▶ [Task prompt] Output exactly the lines from the line containing "Recreate this scene as a Blender Python (bpy) script. Use" through the line containing "CAS_Z = 2.236", inclusive, and omit any pictures.

▶ [Extracted information]
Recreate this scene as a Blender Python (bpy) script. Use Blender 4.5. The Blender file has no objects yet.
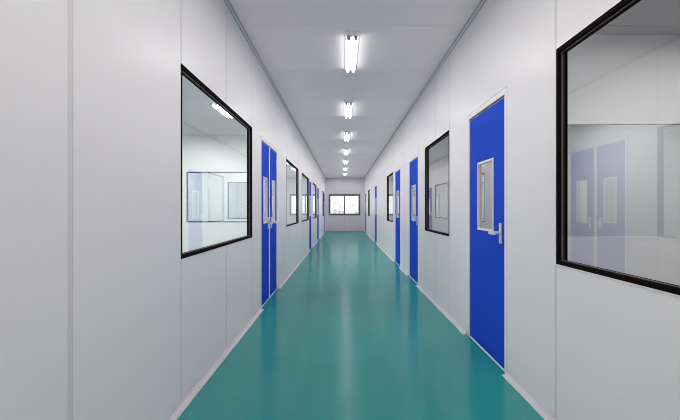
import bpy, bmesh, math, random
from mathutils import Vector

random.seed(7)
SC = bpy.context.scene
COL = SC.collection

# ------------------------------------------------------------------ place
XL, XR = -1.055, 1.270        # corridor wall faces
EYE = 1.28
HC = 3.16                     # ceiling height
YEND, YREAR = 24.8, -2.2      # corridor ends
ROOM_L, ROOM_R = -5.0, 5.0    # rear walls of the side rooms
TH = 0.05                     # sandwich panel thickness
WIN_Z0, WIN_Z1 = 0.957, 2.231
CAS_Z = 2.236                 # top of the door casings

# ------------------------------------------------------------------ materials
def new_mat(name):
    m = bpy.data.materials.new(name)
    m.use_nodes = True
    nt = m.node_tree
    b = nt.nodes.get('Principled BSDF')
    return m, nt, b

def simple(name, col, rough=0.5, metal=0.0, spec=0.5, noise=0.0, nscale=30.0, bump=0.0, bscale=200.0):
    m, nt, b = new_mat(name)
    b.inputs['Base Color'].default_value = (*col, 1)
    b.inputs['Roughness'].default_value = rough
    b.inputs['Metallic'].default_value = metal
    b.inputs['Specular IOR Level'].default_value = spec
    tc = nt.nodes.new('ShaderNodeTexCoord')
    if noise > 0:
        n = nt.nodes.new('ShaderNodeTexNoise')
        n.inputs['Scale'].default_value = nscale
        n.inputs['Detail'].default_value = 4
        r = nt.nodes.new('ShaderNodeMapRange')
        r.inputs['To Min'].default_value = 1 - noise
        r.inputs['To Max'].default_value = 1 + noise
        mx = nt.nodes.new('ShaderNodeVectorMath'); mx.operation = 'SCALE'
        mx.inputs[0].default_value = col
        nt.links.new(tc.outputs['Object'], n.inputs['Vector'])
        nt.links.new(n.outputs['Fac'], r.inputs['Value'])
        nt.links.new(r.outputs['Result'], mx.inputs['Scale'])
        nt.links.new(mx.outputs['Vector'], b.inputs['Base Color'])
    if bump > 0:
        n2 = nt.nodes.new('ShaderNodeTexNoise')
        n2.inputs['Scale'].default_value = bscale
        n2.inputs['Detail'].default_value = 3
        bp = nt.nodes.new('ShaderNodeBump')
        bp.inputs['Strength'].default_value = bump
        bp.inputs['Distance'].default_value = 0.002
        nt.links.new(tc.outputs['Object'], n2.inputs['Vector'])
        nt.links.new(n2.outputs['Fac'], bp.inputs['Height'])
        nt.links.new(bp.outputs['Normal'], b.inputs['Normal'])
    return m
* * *
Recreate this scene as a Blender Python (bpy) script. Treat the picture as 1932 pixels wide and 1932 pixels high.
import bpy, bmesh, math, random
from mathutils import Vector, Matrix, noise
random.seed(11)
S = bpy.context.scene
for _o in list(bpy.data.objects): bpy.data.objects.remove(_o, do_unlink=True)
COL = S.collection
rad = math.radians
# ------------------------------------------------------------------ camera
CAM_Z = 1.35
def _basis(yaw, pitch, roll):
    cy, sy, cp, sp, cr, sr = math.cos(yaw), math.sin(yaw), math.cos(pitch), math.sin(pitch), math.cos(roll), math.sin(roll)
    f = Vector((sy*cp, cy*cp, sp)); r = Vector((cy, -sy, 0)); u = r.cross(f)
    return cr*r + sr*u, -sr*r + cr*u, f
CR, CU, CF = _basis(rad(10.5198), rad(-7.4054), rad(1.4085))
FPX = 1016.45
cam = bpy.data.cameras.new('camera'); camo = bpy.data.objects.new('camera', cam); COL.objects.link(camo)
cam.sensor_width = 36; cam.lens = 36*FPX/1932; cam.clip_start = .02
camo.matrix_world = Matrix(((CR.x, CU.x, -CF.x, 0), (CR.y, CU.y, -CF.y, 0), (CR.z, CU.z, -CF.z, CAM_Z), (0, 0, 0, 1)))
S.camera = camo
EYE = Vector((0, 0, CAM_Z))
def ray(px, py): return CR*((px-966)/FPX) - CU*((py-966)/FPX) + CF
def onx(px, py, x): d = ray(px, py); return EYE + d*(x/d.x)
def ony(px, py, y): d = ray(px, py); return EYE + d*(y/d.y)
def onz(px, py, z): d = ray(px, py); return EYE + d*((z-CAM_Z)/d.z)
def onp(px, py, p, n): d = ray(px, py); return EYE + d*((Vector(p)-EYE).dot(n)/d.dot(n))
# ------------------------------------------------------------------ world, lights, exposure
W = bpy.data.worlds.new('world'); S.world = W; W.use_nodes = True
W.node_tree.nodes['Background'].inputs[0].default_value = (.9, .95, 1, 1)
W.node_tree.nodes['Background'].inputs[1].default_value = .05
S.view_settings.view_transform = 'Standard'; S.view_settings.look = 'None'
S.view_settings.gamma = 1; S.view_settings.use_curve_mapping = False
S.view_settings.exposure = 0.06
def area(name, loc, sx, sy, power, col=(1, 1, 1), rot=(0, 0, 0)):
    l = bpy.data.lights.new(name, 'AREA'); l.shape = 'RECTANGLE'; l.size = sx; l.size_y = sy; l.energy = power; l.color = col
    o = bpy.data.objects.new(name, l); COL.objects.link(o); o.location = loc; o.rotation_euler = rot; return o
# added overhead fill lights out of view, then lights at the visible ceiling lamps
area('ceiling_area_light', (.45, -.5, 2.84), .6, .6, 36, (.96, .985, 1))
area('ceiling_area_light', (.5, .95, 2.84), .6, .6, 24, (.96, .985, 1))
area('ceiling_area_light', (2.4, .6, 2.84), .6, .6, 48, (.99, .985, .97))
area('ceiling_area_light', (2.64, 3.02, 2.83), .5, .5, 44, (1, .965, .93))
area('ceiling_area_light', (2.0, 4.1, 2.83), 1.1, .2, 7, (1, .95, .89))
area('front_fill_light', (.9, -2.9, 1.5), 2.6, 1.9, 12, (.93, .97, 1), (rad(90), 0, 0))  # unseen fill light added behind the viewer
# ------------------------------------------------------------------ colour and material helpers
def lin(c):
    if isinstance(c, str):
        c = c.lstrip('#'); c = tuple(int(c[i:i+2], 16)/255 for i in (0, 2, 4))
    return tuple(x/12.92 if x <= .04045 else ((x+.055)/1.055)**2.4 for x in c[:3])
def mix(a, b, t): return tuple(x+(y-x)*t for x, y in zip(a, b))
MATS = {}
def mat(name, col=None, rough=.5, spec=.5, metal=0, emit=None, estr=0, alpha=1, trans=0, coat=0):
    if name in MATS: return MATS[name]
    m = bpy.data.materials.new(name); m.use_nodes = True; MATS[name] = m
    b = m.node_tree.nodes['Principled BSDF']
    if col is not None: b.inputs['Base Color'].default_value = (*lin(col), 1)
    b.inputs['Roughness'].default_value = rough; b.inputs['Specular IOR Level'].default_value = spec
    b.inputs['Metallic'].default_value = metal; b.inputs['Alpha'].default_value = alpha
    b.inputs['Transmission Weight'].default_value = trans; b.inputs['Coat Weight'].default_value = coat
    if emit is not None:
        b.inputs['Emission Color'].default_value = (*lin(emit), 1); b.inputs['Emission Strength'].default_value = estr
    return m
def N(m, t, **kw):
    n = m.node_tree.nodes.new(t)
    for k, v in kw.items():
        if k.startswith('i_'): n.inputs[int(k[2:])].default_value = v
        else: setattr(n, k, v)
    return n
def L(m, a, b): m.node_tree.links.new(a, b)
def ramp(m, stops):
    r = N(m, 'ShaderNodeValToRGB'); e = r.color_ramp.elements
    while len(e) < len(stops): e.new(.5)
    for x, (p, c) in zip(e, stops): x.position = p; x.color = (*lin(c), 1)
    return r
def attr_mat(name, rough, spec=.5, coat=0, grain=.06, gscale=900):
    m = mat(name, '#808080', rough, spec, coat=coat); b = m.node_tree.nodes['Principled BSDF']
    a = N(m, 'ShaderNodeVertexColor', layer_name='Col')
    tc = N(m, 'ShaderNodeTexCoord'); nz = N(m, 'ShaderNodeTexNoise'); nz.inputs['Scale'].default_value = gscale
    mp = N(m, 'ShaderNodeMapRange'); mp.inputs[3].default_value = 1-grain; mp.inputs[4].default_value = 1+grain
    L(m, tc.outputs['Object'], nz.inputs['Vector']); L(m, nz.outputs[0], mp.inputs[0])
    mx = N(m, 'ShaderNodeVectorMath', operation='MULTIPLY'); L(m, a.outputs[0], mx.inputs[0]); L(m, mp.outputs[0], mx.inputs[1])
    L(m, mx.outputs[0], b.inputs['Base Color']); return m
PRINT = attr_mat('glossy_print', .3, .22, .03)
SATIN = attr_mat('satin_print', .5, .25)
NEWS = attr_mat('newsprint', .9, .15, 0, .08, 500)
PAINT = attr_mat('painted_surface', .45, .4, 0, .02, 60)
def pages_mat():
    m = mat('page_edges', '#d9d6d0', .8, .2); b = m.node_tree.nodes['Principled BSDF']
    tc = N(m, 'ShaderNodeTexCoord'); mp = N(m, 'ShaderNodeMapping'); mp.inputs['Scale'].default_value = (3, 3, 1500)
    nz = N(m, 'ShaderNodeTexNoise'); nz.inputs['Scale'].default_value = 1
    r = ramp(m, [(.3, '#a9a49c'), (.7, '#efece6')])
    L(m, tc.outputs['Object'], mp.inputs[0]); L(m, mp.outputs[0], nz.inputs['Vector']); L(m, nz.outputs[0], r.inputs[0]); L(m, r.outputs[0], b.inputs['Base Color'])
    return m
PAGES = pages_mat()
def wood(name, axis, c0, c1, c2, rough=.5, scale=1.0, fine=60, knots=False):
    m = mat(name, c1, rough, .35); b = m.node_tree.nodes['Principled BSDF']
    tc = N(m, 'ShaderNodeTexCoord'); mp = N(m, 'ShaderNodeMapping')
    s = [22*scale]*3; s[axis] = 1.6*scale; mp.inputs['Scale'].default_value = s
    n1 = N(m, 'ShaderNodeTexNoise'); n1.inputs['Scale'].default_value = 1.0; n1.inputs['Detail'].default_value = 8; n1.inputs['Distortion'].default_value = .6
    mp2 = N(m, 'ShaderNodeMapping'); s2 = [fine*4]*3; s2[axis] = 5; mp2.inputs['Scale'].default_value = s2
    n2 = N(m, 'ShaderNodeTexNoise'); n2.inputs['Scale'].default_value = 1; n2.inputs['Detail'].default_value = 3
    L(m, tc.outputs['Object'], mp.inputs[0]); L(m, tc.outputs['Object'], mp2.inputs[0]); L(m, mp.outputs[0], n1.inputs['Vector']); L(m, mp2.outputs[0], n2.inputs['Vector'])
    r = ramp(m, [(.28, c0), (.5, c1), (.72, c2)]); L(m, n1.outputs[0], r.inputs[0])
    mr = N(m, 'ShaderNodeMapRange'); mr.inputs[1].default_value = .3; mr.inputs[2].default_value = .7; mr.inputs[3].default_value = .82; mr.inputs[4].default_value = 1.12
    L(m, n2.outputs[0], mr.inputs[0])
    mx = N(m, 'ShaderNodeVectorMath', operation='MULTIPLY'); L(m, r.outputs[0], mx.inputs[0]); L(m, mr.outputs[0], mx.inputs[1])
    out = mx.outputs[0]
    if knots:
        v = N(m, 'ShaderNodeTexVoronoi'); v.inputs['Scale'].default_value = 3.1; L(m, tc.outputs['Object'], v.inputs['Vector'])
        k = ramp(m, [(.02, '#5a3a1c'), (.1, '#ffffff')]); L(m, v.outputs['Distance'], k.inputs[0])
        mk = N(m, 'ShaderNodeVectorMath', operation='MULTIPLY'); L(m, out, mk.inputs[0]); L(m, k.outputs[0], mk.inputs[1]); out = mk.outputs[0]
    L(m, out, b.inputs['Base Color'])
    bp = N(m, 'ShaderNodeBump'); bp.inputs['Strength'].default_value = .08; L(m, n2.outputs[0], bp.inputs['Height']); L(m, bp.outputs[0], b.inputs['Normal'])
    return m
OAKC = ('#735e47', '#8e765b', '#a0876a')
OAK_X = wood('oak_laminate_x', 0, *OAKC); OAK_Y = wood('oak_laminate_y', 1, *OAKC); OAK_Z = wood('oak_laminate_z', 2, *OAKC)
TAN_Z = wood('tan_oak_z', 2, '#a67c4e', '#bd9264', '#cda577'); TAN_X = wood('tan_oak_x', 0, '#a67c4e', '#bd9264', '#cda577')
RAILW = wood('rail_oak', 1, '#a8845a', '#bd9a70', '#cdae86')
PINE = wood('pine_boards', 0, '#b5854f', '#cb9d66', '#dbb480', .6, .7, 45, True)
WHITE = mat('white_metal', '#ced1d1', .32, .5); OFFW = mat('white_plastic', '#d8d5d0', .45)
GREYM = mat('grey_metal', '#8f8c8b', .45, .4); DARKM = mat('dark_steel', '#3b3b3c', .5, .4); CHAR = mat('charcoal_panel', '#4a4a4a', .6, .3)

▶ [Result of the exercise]
Recreate this scene as a Blender Python (bpy) script. Use Blender 4.5. The Blender file has no objects yet.
import bpy, bmesh, math, random
from mathutils import Vector

random.seed(7)
SC = bpy.context.scene
COL = SC.collection

# ------------------------------------------------------------------ place
XL, XR = -1.055, 1.270        # corridor wall faces
EYE = 1.28
HC = 3.16                     # ceiling height
YEND, YREAR = 24.8, -2.2      # corridor ends
ROOM_L, ROOM_R = -5.0, 5.0    # rear walls of the side rooms
TH = 0.05                     # sandwich panel thickness
WIN_Z0, WIN_Z1 = 0.957, 2.231
CAS_Z = 2.236                 # top of the door casings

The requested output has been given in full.